#### Written task
Repeat the whole listing exactly as written.

[start]

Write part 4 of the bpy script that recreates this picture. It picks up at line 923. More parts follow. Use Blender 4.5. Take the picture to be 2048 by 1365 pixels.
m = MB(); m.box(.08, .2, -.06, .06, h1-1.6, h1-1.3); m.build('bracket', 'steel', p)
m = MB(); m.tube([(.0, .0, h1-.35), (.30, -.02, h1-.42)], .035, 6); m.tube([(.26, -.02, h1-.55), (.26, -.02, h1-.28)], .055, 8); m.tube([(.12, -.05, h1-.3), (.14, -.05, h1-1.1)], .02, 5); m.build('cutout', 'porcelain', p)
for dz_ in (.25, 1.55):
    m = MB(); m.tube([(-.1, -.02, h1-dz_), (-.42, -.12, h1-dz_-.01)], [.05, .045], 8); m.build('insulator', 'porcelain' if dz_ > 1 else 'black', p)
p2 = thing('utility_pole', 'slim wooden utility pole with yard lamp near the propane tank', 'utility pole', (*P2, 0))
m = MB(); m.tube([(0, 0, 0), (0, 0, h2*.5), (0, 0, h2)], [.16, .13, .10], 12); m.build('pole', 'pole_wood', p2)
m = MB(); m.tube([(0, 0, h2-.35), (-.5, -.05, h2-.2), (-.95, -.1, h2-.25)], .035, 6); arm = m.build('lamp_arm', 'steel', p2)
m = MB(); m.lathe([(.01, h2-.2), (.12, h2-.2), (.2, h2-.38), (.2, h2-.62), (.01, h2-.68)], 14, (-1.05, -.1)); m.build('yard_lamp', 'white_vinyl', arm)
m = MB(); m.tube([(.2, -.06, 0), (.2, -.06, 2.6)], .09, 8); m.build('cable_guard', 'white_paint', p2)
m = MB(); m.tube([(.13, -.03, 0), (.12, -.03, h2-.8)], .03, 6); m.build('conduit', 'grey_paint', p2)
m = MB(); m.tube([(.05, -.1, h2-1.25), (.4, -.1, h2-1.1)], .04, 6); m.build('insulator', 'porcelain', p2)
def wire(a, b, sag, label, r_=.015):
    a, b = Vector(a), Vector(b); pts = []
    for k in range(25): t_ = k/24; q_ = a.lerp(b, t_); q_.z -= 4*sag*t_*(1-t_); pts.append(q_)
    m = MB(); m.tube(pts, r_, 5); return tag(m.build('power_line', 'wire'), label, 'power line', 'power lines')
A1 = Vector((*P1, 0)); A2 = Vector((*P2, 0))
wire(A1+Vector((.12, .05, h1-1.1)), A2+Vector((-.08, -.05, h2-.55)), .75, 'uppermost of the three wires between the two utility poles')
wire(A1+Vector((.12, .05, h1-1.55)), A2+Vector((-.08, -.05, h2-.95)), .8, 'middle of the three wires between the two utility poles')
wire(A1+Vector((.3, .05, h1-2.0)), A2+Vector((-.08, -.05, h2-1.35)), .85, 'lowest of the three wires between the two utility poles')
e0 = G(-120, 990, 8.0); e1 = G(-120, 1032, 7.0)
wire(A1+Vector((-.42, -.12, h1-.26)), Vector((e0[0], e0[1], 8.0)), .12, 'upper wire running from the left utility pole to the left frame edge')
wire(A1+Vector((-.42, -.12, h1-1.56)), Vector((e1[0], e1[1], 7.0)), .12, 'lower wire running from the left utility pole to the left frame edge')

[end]

#### Answer to this exercise
Write part 4 of the bpy script that recreates this picture. It picks up at line 923. More parts follow. Use Blender 4.5. Take the picture to be 2048 by 1365 pixels.
m = MB(); m.box(.08, .2, -.06, .06, h1-1.6, h1-1.3); m.build('bracket', 'steel', p)
m = MB(); m.tube([(.0, .0, h1-.35), (.30, -.02, h1-.42)], .035, 6); m.tube([(.26, -.02, h1-.55), (.26, -.02, h1-.28)], .055, 8); m.tube([(.12, -.05, h1-.3), (.14, -.05, h1-1.1)], .02, 5); m.build('cutout', 'porcelain', p)
for dz_ in (.25, 1.55):
    m = MB(); m.tube([(-.1, -.02, h1-dz_), (-.42, -.12, h1-dz_-.01)], [.05, .045], 8); m.build('insulator', 'porcelain' if dz_ > 1 else 'black', p)
p2 = thing('utility_pole', 'slim wooden utility pole with yard lamp near the propane tank', 'utility pole', (*P2, 0))
m = MB(); m.tube([(0, 0, 0), (0, 0, h2*.5), (0, 0, h2)], [.16, .13, .10], 12); m.build('pole', 'pole_wood', p2)
m = MB(); m.tube([(0, 0, h2-.35), (-.5, -.05, h2-.2), (-.95, -.1, h2-.25)], .035, 6); arm = m.build('lamp_arm', 'steel', p2)
m = MB(); m.lathe([(.01, h2-.2), (.12, h2-.2), (.2, h2-.38), (.2, h2-.62), (.01, h2-.68)], 14, (-1.05, -.1)); m.build('yard_lamp', 'white_vinyl', arm)
m = MB(); m.tube([(.2, -.06, 0), (.2, -.06, 2.6)], .09, 8); m.build('cable_guard', 'white_paint', p2)
m = MB(); m.tube([(.13, -.03, 0), (.12, -.03, h2-.8)], .03, 6); m.build('conduit', 'grey_paint', p2)
m = MB(); m.tube([(.05, -.1, h2-1.25), (.4, -.1, h2-1.1)], .04, 6); m.build('insulator', 'porcelain', p2)
def wire(a, b, sag, label, r_=.015):
    a, b = Vector(a), Vector(b); pts = []
    for k in range(25): t_ = k/24; q_ = a.lerp(b, t_); q_.z -= 4*sag*t_*(1-t_); pts.append(q_)
    m = MB(); m.tube(pts, r_, 5); return tag(m.build('power_line', 'wire'), label, 'power line', 'power lines')
A1 = Vector((*P1, 0)); A2 = Vector((*P2, 0))
wire(A1+Vector((.12, .05, h1-1.1)), A2+Vector((-.08, -.05, h2-.55)), .75, 'uppermost of the three wires between the two utility poles')
wire(A1+Vector((.12, .05, h1-1.55)), A2+Vector((-.08, -.05, h2-.95)), .8, 'middle of the three wires between the two utility poles')
wire(A1+Vector((.3, .05, h1-2.0)), A2+Vector((-.08, -.05, h2-1.35)), .85, 'lowest of the three wires between the two utility poles')
e0 = G(-120, 990, 8.0); e1 = G(-120, 1032, 7.0)
wire(A1+Vector((-.42, -.12, h1-.26)), Vector((e0[0], e0[1], 8.0)), .12, 'upper wire running from the left utility pole to the left frame edge')
wire(A1+Vector((-.42, -.12, h1-1.56)), Vector((e1[0], e1[1], 7.0)), .12, 'lower wire running from the left utility pole to the left frame edge')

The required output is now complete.